Über die bereits erwähnten Recherchemöglichkeiten hinaus existieren allein für Deutschland noch zahlreiche weitere mit jeweils umfassendem Angebot. Herauszustellen sind in jedem Fall das Digitale Bildarchiv des Bundesarchivs (Bilder, Luftbilder, Plakate), die Deutsche Fotothek der Sächsischen Landes- und Universitätsbibliothek Dresden mit dem Archiv deutscher Fotografen und das Deutsche Dokumentationszentrum für Kunstgeschichte (Bildarchiv Foto Marburg), welches keinen nationalen Schwerpunkt hat, sondern auf europäische Kunst und Architektur ausgerichtet ist. Alle drei ermöglichen differenzierte Recherchen in einem sehr großen Bestand. Schließlich wäre noch das Bildarchiv der Bayerischen Staatsbibliothek zu nennen, das jedoch für das 19. Jahrhundert nur von begrenztem Interesse sein dürfte, da sich die Bestände eher auf das 20. Jahrhundert konzentrieren.
Karten
Digitalisierte Karten sind in Großbritannien und Frankreich wiederum über die Digital Collections der BL und die Sammlung Cartes von Gallica einsehbar. Eine umfassende Sammlung findet sich außerdem über die Seite Maps and Atlases der Universitätsbibliothek Utrecht. Old Maps Online ist eine Suchmaschine, die für jeden auf einer Weltkarte auswählbaren Ort historische Karten auflistet. Auch in Deutschland sind große Bestände digitalisiert worden, was durch einzelne Bibliotheken vor allem über DFG-Projekte realisiert wurde. So umfasst die IKAR-Altkartendatenbank für Altkartendrucke (bis 1850) die Bestände der drei größten Kartensammlungen in deutschen Bibliotheken, der Bayerischen Staatsbibliothek München, der Niedersächsischen Staats- und Universitätsbibliothek Göttingen und der Staatsbibliothek zu Berlin und weiterer Bibliotheken. Ebenso nützlich für historische Fragestellungen ist das DFG-Projekt Kartenforum der Sächsischen Landes- und Universitätsbibliothek, in welchem die Karten nicht nur digitalisiert vorliegen, sondern anhand einer Timeline auch zeitlich präzise eingrenzbar sind, wie auch die Hauptorte jeder Karte georeferenziert sind. Gerade für die Lehre gut einsetzbar ist sind die IEG-Maps, der Server für historische digitale Karten des Leibniz-Instituts für Europäische Geschichte in Mainz.
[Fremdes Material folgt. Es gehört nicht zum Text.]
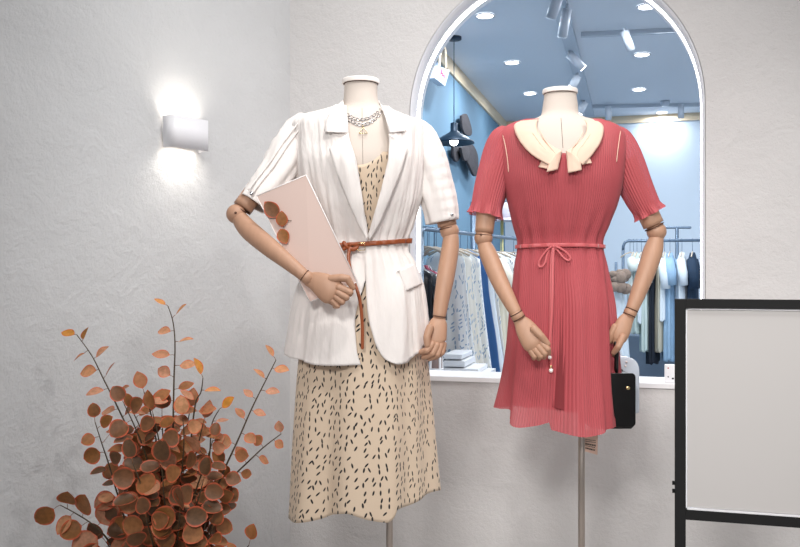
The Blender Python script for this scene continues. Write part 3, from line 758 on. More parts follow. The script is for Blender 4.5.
PD = 2.3
def Q(x, y, d=0): return P(x, y, d, PD)
pb_ = toW(Q(168, 547)); pb_.z = 0
pl = thing('potted_eucalyptus', pb_, 'artificial eucalyptus plant with russet and orange leaves in front of the left wall', 'plant')
c = Q(168, 547); zp = .34
obj('pot', lathe([(.10, 0), (.12, .01), (.15, zp - .02), (.155, zp), (.14, zp), (.135, zp - .04), (.001, zp - .04)], (c.x, c.y, 0), 40), M['pot'], pl)
obj('soil', lathe([(.001, zp - .035), (.134, zp - .035), (.134, zp - .03), (.001, zp - .02)], (c.x, c.y, 0), 30), M['soil'], pl)
rb = random.Random(21)
root = lambda dx: (168 + dx, 590)
BRS = [ # (points x,y,d), leaf size px at tip, at base, first leaf fraction, age at tip
    ([(58, 331, .12), (77, 335, .10), (92, 356, .08), (104, 380, .06), (118, 408, .04), (132, 440, .02), (146, 490, 0), root(-6) + (0,)], 17, 21, 1.0),
    ([(150, 296, .05), (168, 306, .045), (173, 322, .04), (175, 345, .03), (174, 380, .02), (173, 430, 0), (172, 500, 0), root(0) + (0,)], 17, 21, 1.0),
    ([(272, 354, .02), (276, 360, .02), (266, 380, .02), (252, 408, .01), (238, 440, .0), (222, 475, 0), (200, 530, 0), root(14) + (0,)], 15, 17, .95),
    ([(279, 424, .05), (281, 434, .05), (264, 447, .05), (248, 462, .04), (232, 478, .03), (212, 505, 0), root(16) + (0,)], 14, 17, .7),
    ([(93, 404, -.04), (95, 422, -.04), (102, 444, -.04), (110, 468, -.04), (118, 496, -.03), (132, 540, 0), root(-12) + (0,)], 16, 19, .5),
    ([(41, 517, -.02), (60, 505, -.02), (75, 513, -.02), (92, 524, -.02), (108, 540, -.01), (125, 570, 0), root(-14) + (0,)], 22, 27, .5),
    ([(198, 366, -.02), (203, 378, -.02), (201, 392, -.02), (196, 402, -.02), (192, 430, -.02), (188, 480, 0), root(6) + (0,)], 17, 19, .9),
    ([(228, 402, .0), (219, 410, .0), (212, 424, 0), (210, 450, 0), (207, 480, 0), (196, 530, 0), root(10) + (0,)], 15, 18, .9),
    ([(140, 380, .0), (144, 392, .0), (150, 410, 0), (156, 440, 0), (162, 480, 0), root(-2) + (0,)], 18, 21, .6),
    ([(252, 532, -.05), (249, 545, -.05), (240, 556, -.04), (220, 570, 0), root(16) + (0,)], 17, 18, .6),
    ([(118, 392, -.05), (124, 404, -.05), (134, 425, -.05), (146, 456, -.04), (156, 500, 0), root(-4) + (0,)], 18, 22, .35),
    ([(182, 408, -.08), (183, 420, -.08), (184, 440, -.08), (182, 470, -.06), (178, 510, -.02), root(3) + (0,)], 19, 23, .35),
    ([(162, 400, .06), (162, 415, .06), (163, 440, .05), (165, 480, .03), root(0) + (0,)], 20, 22, .3),
    ([(216, 428, -.04), (213, 440, -.05), (206, 462, -.05), (196, 490, -.04), (184, 530, 0), root(8) + (0,)], 18, 20, .4),
    ([(130, 452, -.1), (133, 464, -.1), (140, 482, -.1), (148, 510, -.07), (158, 550, -.02), root(-4) + (0,)], 22, 25, .3),
    ([(205, 470, -.1), (203, 482, -.1), (198, 500, -.1), (190, 525, -.06), root(8) + (0,)], 21, 23, .25),
    ([(162, 455, -.12), (162, 470, -.12), (164, 495, -.11), (167, 530, -.06), root(0) + (0,)], 23, 25, .3),
    ([(112, 470, .04), (117, 482, .03), (126, 505, .02), (140, 540, .0), root(-8) + (0,)], 21, 24, .2),
    ([(228, 490, .02), (224, 500, .02), (214, 520, .01), (200, 550, .0), root(10) + (0,)], 18, 21, .3),
    ([(185, 450, .08), (184, 470, .08), (180, 500, .05), root(4) + (0,)], 20, 22, .2),
    ([(140, 430, .08), (143, 450, .08), (150, 485, .05), root(-4) + (0,)], 20, 22, .2),
    ([(180, 500, -.16), (180, 512, -.15), (178, 535, -.1), root(2) + (0,)], 22, 25, .2),
    ([(143, 505, -.15), (146, 518, -.14), (152, 540, -.1), root(-4) + (0,)], 23, 25, .25),
    ([(216, 520, -.08), (212, 530, -.08), (203, 548, -.05), root(8) + (0,)], 19, 22, .3),
    ([(127, 398, .03), (132, 410, .03), (142, 432, .03), (152, 465, .02), root(-3) + (0,)], 19, 22, .5),
    ([(150, 402, -.05), (153, 414, -.05), (158, 436, -.05), (163, 470, -.03), root(-1) + (0,)], 20, 23, .6),
    ([(192, 398, .04), (190, 410, .04), (186, 432, .04), (180, 470, .02), root(3) + (0,)], 19, 22, .6),
    ([(206, 414, -.02), (203, 424, -.02), (198, 446, -.02), (190, 480, -.01), root(5) + (0,)], 18, 20, .6),
    ([(100, 535, .02), (106, 542, .02), (118, 556, .02), root(-12) + (0,)], 22, 24, .2),
]
for bi, (pts, s0, s1, age0) in enumerate(BRS):
    q = smooth_pts(pts, 8)
    tip0 = Q(*pts[0]); q = smooth_pts(pts[1:], 8)
    path = [Q(a, b, d) for a, b, d in q]
    path = [p for p in path if p.z > zp - .03] + [Vector((c.x + rb.uniform(-.03, .03), c.y + rb.uniform(-.03, .03), zp - .03))]
    n = len(path)
    br = obj('branch', tube(path, [.0012 + .0022 * i / n for i in range(n)], 8), M['stem'], pl)
    Ls = []; acc = 0; last = 0; side = 1; k = 0
    cum = [0]
    for i in range(1, n): cum.append(cum[-1] + (path[i] - path[i - 1]).length)
    px = PD / F; tot = cum[-1]
    dense = age0 < .6
    s = 0.0; i = 0
    first = True
    while s < tot - .12:
        while i < n - 2 and cum[i + 1] < s: i += 1
        f = (s - cum[i]) / max(cum[i + 1] - cum[i], 1e-6); p = path[i].lerp(path[i + 1], min(f, 1)); tdir = (path[max(i - 1, 0)] - path[i + 1]).normalized()
        fr = s / tot; size = (s0 + (s1 - s0) * min(1, fr * 2)) * px * rb.uniform(.8, 1.1)
        if p.z < Q(0, 575).z: break
        inplane = tdir.cross(Vector((0, 1, 0))).normalized()
        age = max(0, min(1, age0 * (1 - .8 * fr * 1.6) + rb.uniform(-.12, .12))) if not dense else rb.choice([0, 0, .1, .2, .3, .45, .5, .7, .85])
        if first:
            dirv = (tip0 - p).normalized(); first = False
        else:
            sp = rb.uniform(-.5, .5) if not dense else rb.uniform(-1.1, .6)
            dirv = (inplane * side + tdir * rb.uniform(.05, .5) + Vector((0, sp, 0))).normalized()
        pet = size * rb.uniform(.15, .35)
        b0 = p + dirv * pet
        if dense or p.z < Q(0, 430).z:
            tz = rb.choice([.1, .3, .6, 1.2, 2.2]); nn = Vector((rb.uniform(-.7, .7), -1, tz))
            wd = size * rb.uniform(.82, 1.0) if tz < 1 else size * rb.uniform(.66, .8)
            dirv = (dirv + Vector((0, 0, rb.uniform(-.45, .25)))).normalized(); size *= .97
        else:
            nn = Vector((rb.uniform(-.5, .5), -rb.uniform(.15, .8), rb.uniform(.4, 1)))
            wd = size * rb.uniform(.6, .8)
        L_ = leaf(b0, b0 + dirv * size, nn, wd, age, .15 if dense else .6, rb.uniform(.08, .28))
        Ls.append(L_)
        tb = tube([p, p.lerp(b0, .5) + Vector((0, 0, .001)), b0], .0008, 5)
        Ls.append((tb[0], tb[1], [(0, .3, 0, 1)] * len(tb[0])))
        side = -side
        s += (rb.uniform(9.5, 13.5) if not dense else rb.uniform(6.4, 9.6)) * px
    leaves_obj('foliage', Ls, br)

# ------------------------------------------------------------------ coral pleated dress
NP = 138
def pleat(th):
    return .0013 * (abs(((th * NP / (2 * PI)) % 1) - .5) * 4 - 1)
def wr_pink(th, z):
    y = CY + (H - z) / D0 * F
    k = max(0, min(1, (y - 250) / 185)); kb = math.exp(-((y - 246) / 30) ** 2)
    return .004 + pleat(th) * (1 + .5 * k) + .017 * k * k * math.sin(6 * th + .6 + .8 * nz(th, z * 2)) + .007 * k * math.sin(13 * th + 1.3) + .012 * max(0, min(1, (y - 246) / 60)) * (.6 + .4 * math.sin(5 * th)) * math.sin(10 * th + .5) + .004 * kb * math.sin(17 * th) + .0025 * nz(th * 3, z * 5)
R2 = [(117, 537, 583, .0, .058), (120, 526, 597, -.002, .066), (124, 512, 611, -.004, .076), (129, 503.5, 619, -.006, .086), (138, 500, 623, -.01, .096), (155, 501, 623, -.014, .106), (175, 503, 621, -.014, .110),
      (202, 509, 616, -.01, .102), (225, 515, 607, -.004, .090), (243, 520, 600, 0, .08), (248, 520, 600, 0, .08), (265, 517, 603, .002, .088), (304, 514, 608.5, .004, .105), (340, 511.5, 610.5, .004, .110), (380, 507, 613, .004, .115), (411, 501.5, 616.5, .004, .122), (436, 497, 619, .004, .130)]
PK = Body(R2, e=.93, wr=wr_pink)
hx = [493, 500, 505, 515, 530, 540, 543, 555, 576, 600, 622]; hy = [409, 413, 424, 427, 425, 423, 431, 434, 435.5, 431, 426]
def zhemp(th):
    c, n = math.cos(th), math.sin(th)
    y = interp(hx, hy, 557.5 + 64.5 * c) if n > 0 else interp([-1, 1], [409, 424], c)
    return P(0, y, -.12 * max(n, 0)).z
def ztopp(th):
    n = math.sin(th); c = math.cos(th)
    if n > 0: return P(0, 119 + 37 * max(0, 1 - (abs(c) / .52) ** 2) ** .5, -.07 * n).z
    return P(0, 119).z
pd = thing('pleated_dress', base2 + Vector((0, 0, P(0, 434).z)), 'coral pink pleated dress with waist tie on the dress form before the arch', 'dress')
obj('dress_body', PK.shell(ztopp, zhemp, NP * 4, 90), M['pink'], pd)
LN = Body([(r[0], r[1] + 3, r[2] - 3, r[3], r[4] - .008) for r in R2], e=.93, wr=lambda th, z: .4 * (wr_pink(th, z) - pleat(th)))
obj('lining', LN.shell(P(0, 160).z, lambda th: P(0, 409 + 5 * math.cos(th) + 1.5 * math.sin(9 * th), -.1 * max(0, math.sin(th))).z, 160, 50), M['pinklin'], pd)
def wrP(a, t): return .0013 * (abs(((a * 40 / (2 * PI)) % 1) - .5) * 4 - 1) + .0075 * max(0, (t - .86) / .14) ** 1.3 * (1 + 1.1 * math.sin(8 * a + 1)) + .004 * nz(math.cos(a) * 1.5, math.sin(a) * 1.5, t * 3)
for path in ([(512, 133, 11, 0), (506, 141, 16, 0), (501, 155, 18, 0), (495, 175, 17.5, -.003), (489, 198, 15.5, -.008), (485, 216, 14, -.012)],
             [(611, 133, 11, 0), (617, 141, 16, 0), (622.5, 155, 18, 0), (632, 178, 17.5, -.0), (643, 201, 15, -.0), (650, 214, 13, 0)]):
    s = sleeve(path, wrP, n=240, k=12)
    obj('sleeve', s, M['pink'], pd)
for q_ in ([(500.5, 128), (503, 136), (505.5, 147), (507.5, 160), (508.5, 172)], [(621, 129), (619.5, 138), (618, 149), (616.5, 162)]):
    st2 = smooth_pts(q_, 5)
    obj('seam_stitching', tube([PK.surf(x, y, .008) for x, y in st2], .0011, 6), M['collar'], pd)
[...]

Chronologischer Zugriff: Politische Regime und Ereignisse
Chronologisch spezialisierte Online-Angebote zur europäischen Geschichte des 19. Jahrhunderts existieren gerade für die erste Jahrhunderthälfte in eher überschaubarer Zahl. Zur Französischen Revolution ist in erster Linie das French Revolution Digital Archive zu empfehlen, das einen umfangreichen Bestand von 14.000 Druckgrafiken sowie die Archives parlementaires zur Verfügung stellt. Die EuroDocs-Seite France: 1789–1817 der Brigham Young University erschließt vor allem spezialisierte Datenbanken und Portale, die den Zugriff auf weiteres Quellenmaterial ermöglichen.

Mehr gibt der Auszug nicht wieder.